The pain whilst I was running was real, real puffing, stitches, red face, sweating but the feeling about 45 minutes I had finished? Well this must not be underestimated. AMAZING. It felt AMAZING.
WEEK 2
I was scared all over again. This week I was to run for 90 seconds.
Sunday was feeling like a lucky day for me so I had breakfast and set off up to one of the local parks. It has a perimeter loop that was (importantly as before) flat. I started listening to the podcast of Laura congratulating me on making it through to week 2 and as I started my warm up walk, I looked around the park. It wasn’t busy but there were people there. Mainly dog walkers and people like me, running/walking but definitely exercising. All running at different paces, different shapes, different sizes. Granted – there were a couple of Lycra clad wonders, who were running fast and were clearly super fit, but there were plenty of others who were working very hard with red faces and at least one other overweight lady sweating and shuffling her way around the loop. We smiled at each other as we passed each other – we knew how we looked but we were still there, challenging ourselves for the better.
The run was still very tough indeed but I am proud to say that I didn’t stop running until Laura told me I could – although on the penultimate run, I was running VERY slowly indeed but I kept going. When I finished, I walked the long way home. I was very pleased with myself and slowly was beginning to believe. My fitbit vibrated at 10000 steps – I was really doing this. I ate a big Sunday lunch and enjoyed it.
It’s now that I should mention some important people in my Iife. My husband, Sister 3 and sister in law.
My husband is brilliant in every way. He is supportive and extremely encouraging. Last night he said to me that when I get to 5k, I should keep going and get to 10k. If I can get to 10k then I should sign up for the half marathon and he would train with me.
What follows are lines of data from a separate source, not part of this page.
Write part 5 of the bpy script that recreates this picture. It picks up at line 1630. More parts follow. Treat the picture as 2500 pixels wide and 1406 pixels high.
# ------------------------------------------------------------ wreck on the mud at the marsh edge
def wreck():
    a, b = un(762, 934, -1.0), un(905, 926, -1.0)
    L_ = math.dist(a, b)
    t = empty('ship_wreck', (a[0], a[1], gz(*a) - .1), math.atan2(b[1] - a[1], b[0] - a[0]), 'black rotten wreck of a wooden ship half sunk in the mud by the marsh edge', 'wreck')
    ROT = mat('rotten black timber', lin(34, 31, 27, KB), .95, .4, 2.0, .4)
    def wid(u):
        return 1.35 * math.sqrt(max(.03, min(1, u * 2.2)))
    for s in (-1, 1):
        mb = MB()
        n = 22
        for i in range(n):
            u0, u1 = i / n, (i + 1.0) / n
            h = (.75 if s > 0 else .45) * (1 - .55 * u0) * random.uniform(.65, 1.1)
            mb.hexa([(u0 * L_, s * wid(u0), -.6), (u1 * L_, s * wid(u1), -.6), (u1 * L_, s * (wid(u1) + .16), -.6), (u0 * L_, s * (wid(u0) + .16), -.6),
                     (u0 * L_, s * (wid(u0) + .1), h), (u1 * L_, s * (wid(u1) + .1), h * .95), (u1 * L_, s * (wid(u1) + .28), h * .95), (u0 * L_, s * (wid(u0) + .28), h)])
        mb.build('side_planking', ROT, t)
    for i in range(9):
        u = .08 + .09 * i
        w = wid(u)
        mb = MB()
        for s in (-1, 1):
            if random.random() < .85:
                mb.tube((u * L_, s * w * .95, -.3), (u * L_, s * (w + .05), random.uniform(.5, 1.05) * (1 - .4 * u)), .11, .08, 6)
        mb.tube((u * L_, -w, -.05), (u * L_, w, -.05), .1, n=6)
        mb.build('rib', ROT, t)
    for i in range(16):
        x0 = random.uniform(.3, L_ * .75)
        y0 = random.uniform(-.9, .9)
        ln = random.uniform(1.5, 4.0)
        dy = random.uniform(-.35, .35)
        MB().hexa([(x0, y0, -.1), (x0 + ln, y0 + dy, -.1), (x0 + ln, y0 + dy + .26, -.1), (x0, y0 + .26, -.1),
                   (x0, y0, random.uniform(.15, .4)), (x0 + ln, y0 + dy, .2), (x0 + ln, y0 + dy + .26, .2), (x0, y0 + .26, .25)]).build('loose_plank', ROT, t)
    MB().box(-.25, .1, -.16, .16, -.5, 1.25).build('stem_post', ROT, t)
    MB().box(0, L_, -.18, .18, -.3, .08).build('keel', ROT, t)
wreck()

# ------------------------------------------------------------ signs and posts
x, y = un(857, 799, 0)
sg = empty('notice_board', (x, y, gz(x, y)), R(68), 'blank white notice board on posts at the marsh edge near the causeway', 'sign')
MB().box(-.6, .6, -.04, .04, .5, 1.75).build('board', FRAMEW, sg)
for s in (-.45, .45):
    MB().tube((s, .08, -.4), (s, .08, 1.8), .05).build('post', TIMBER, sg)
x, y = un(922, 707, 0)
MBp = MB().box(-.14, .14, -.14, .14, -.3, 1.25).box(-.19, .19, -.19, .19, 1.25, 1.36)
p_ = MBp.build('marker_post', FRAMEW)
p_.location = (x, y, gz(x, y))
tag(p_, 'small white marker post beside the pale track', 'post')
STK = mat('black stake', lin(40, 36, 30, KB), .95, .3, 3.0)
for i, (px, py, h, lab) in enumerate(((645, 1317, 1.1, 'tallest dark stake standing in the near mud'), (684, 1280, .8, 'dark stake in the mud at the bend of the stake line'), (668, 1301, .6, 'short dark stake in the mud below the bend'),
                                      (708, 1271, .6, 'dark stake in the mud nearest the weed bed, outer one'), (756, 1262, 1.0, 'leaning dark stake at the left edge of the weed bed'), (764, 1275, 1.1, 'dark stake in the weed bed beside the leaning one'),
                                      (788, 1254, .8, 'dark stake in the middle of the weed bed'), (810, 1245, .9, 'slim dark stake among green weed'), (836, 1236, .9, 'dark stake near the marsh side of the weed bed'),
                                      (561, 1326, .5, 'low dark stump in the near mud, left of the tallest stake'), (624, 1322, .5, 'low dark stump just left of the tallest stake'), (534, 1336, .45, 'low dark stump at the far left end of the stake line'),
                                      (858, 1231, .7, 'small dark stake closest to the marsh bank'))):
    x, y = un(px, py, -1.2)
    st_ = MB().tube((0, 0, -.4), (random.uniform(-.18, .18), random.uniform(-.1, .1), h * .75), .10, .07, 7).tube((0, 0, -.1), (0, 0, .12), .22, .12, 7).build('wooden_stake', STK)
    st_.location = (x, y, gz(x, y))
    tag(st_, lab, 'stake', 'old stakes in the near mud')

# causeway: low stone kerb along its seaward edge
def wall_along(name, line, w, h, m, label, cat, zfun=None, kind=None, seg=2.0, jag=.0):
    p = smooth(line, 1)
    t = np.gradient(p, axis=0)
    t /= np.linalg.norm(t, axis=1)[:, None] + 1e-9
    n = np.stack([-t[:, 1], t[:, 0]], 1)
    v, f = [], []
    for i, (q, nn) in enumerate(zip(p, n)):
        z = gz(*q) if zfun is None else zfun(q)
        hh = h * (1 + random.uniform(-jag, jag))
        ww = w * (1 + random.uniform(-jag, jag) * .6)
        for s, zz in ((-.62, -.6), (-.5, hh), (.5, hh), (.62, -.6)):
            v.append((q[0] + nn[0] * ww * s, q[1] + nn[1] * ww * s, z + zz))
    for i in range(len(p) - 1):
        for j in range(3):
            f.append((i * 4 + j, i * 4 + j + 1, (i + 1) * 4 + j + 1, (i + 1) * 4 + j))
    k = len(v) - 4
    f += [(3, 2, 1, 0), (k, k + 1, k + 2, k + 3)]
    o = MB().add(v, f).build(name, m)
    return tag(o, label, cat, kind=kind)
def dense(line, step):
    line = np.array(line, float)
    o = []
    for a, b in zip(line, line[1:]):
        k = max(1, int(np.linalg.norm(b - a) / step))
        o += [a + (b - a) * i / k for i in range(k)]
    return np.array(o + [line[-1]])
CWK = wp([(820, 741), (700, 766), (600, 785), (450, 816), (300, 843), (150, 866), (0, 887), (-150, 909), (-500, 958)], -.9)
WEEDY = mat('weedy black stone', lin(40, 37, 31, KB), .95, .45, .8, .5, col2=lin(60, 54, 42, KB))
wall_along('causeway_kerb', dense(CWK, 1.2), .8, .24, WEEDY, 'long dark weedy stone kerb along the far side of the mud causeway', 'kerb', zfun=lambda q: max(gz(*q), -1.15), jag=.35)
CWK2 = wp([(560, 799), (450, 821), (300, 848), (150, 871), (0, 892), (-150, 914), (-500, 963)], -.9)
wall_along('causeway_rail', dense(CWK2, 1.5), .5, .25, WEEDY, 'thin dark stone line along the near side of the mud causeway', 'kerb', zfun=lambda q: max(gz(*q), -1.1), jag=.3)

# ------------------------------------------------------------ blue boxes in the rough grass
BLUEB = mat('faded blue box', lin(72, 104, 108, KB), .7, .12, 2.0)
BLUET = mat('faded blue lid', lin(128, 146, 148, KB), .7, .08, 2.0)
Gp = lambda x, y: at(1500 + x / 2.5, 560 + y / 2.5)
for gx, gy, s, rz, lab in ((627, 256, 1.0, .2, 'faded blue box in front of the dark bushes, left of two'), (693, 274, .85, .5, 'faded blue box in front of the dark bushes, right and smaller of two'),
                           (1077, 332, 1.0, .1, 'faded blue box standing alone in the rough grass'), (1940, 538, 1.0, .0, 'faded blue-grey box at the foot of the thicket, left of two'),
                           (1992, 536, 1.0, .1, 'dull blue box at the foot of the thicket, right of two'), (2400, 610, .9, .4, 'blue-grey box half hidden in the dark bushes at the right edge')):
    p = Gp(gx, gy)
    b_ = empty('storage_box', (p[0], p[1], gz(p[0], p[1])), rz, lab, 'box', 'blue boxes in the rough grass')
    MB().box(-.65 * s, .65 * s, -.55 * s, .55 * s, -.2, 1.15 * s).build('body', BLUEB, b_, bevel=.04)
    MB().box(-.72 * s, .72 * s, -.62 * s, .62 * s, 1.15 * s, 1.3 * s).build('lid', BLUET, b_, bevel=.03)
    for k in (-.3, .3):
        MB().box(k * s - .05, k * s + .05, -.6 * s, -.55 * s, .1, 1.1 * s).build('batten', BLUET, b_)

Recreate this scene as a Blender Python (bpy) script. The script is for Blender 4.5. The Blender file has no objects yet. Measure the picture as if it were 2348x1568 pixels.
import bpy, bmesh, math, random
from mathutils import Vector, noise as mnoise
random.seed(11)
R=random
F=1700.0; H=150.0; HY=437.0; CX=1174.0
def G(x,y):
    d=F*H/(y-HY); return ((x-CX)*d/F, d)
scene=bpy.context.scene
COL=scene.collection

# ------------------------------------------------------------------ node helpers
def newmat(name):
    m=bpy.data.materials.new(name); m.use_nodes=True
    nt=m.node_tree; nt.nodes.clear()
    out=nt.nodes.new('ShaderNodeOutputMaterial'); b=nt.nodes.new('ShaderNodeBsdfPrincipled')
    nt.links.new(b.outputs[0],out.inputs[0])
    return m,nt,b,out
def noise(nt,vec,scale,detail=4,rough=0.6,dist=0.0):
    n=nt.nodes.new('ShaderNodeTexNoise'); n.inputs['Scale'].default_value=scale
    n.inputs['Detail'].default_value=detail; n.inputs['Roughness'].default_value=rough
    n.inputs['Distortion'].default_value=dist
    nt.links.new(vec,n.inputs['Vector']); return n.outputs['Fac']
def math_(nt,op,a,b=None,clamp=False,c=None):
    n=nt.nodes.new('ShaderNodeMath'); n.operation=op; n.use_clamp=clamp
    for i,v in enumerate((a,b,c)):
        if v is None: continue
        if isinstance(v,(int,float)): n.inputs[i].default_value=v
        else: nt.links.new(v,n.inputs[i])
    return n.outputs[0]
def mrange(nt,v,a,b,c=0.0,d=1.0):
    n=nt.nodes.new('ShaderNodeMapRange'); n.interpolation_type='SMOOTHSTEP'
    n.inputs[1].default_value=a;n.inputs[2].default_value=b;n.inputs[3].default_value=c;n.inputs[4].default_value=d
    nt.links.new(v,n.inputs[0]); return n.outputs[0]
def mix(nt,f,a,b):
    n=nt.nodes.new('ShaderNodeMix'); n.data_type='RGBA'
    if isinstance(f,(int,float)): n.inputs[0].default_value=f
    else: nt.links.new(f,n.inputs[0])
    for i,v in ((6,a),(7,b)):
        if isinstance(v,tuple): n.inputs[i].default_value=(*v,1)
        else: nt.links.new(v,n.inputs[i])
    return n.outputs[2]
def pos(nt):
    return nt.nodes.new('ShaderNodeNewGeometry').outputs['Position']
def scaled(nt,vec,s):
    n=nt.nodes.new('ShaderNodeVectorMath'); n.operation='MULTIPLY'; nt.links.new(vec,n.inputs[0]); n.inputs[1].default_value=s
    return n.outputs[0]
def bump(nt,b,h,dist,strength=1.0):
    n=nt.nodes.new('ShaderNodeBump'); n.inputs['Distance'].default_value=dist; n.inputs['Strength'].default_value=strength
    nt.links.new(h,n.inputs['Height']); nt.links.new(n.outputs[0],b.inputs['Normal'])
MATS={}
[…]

Now my first reaction to this is “whooooaaaaa soldier, slow down there” but he is convinced I can do it. So I have said I will take each stage as it comes. When I get to 5k I will hopefully continue to go for 10k (the Bristol 10k is in May so this feels possible) but then I will consider the possibility of the half marathon. Can you imagine if I could run a half marathon?! But let’s bench that for now.
My sister is signed up to do the London marathon on April 24th this year. She is one of the most determined and stubborn individuals I have ever met. She can be infuriating but she is brilliant and I fully admire her. She decided that she would run the marathon and I have no doubt she will do it. She has been extremely encouraging to me. She has consistently said that I can run and most of my objections were in my mind. She also gave me the very valuable advice of running slowly.
Finally my sister in law. She is my fitbit buddy. She beats my step tally every single day but we support each other. She recently had my nephew who is 8 months old now and is the most gorgeous baby to have ever graced the planet (with the exception of my own daughters of course). To get pregnant with him, she had to undergo IVF and to be allowed to have IVF she had to reduce her BMI. She started to run to lose weight and she is going to start again and I am going to support her.
A few moments ago, we signed up for a 5k colour run.
This evening I ran home from work and completed the 2nd of 3 runs on week 2. It wasn’t terrible and for the first time I didn’t get a stitch. It was still hard but I did feel like I am making a bit of progress.
I am also amazed at the amount of ground I cover just by running then walking, then running then walking. I noticed something else this evening too – according to the fitbit, I am speeding up! On Sunday my km splits were 10.32 and 10.12 and this evening my splits were 9.39 and 9.59. It’s ridiculous how happy I am about this.
I am going to do my 3rd run of the week on Friday morning and on Saturday I will be 41.
41 and a runner? We’ll see but I hope so.